Saturday, June 2, 2018

From Monroe to Angeline


Bruce Springsteen : Prove It All Night


"When I was making this particular album, I just had a specific thing in mind. It had to be just a relentless...just a barrage of that particular thing." - Bruce Springsteen

I was listening to Marc Maron's WTF podcast with Steven Van Zandt who talked about the album that took Bruce Springsteen three years to finally make, Darkness on the Edge of Town, which was released June 2, 1978. Springsteen had been battling with his manager Mike Appel, trying to regain control of his publishing and make the follow-up to an album that put him on the covers of Time and Newsweek.

"Darkness to me was a tragedy," Van Zandt said, who, for one thing, didn't like the way the drums were closely mic'd instead of mic'd for the room. " I thought it had some of his best songs. Some of his classic songs and I hated the way that thing sounded. Because we didn't know what we were doing. I begged (Springsteen) to let me at least remix it. 'Can I please remix it?' He said, 'Are you nuts? People have gotten used to this thing by now.' It never bothered him. It never bothered anybody but me."



It certainly didn't bother the critics who raved.

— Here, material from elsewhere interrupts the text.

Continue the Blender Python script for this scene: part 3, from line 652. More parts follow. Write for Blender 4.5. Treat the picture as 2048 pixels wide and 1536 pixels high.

Dave Marsh from Rolling Stone began his review with:

Occasionally, a record appears that changes fundamentally the way we hear rock and roll, the way it's recorded, the way it's played. Such records — Jimi Hendrix' Are You Experienced, Bob Dylan's "Like a Rolling Stone," Van Morrison's Astral Weeks, Who's Next, The Band — force response, both from the musical community and the audience. To me, these are the records justifiably called classics, and I have no doubt that Bruce Springsteen's Darkness on the Edge of Town will someday fit as naturally within that list as the Rolling Stones' "(I Can't Get No) Satisfaction" or Sly and the Family Stone's "Dance to the Music." 




 One ought to be wary of making such claims, but in this case, they're justified at every level. In the area of production, Darkness on the Edge of Town is nothing less than a breakthrough. Springsteen — with coproducer Jon Landau, engineer Jimmy Iovine and Charles Plotkin, who helped Iovine mix the LP — is the first artist to fuse the spacious clarity of Los Angeles record making and the raw density of English productions. That's the major reason why the result is so different from Born to Run's Phil Spector wall of sound. On the earlier album, for instance, the individual instruments were deliberately obscured to create the sense of one huge instrument. Here, the same power is achieved more naturally. Most obviously, Max Weinberg's drumming has enormous size, a heartbeat with the same kind of space it occupies onstage (the only other place I've heard a bass drum sound this big).


In the UK, the album was ranked at No. 1 among the "Albums of the Year" for 1978 by NME. The album finished #6 in the Village Voice's Pazz and Jop Critics Poll, where the dean, Robert Christgau, have the album a  B+ writing

"Promised Land," "Badlands," and "Adam Raised a Cain" are models of how an unsophisticated genre can illuminate a mature, full-bodied philosophical insight. Lyrically and vocally, they move from casual to incantatory modes with breathtaking subtlety, jolting ordinary details into meaning. But many of the other songs remain low-color pieces, and at least two -- "Something in the Night" and "Streets of Fire" -- are overwrought, soggy, all but unlistenable. An important minor artist or a rather flawed and inconsistent major one.



On my most recent listen, I was struck by several things:  how little Clarence Clemons can be heard on Darkness (only on "Badlands", "The Promised Land" and "Prove It All Night");  the power of Springsteen's blistering guitar solos on "Prove It all Night" and "Badlands"( they are also the best things about "Adam Raised a Cain" "Candy's Room" and "Streets of Fire"). If you want to know why The Boss is considered one of rock's great all time guitarists, listen to Darkness. He really takes his guitar to the edge...of town.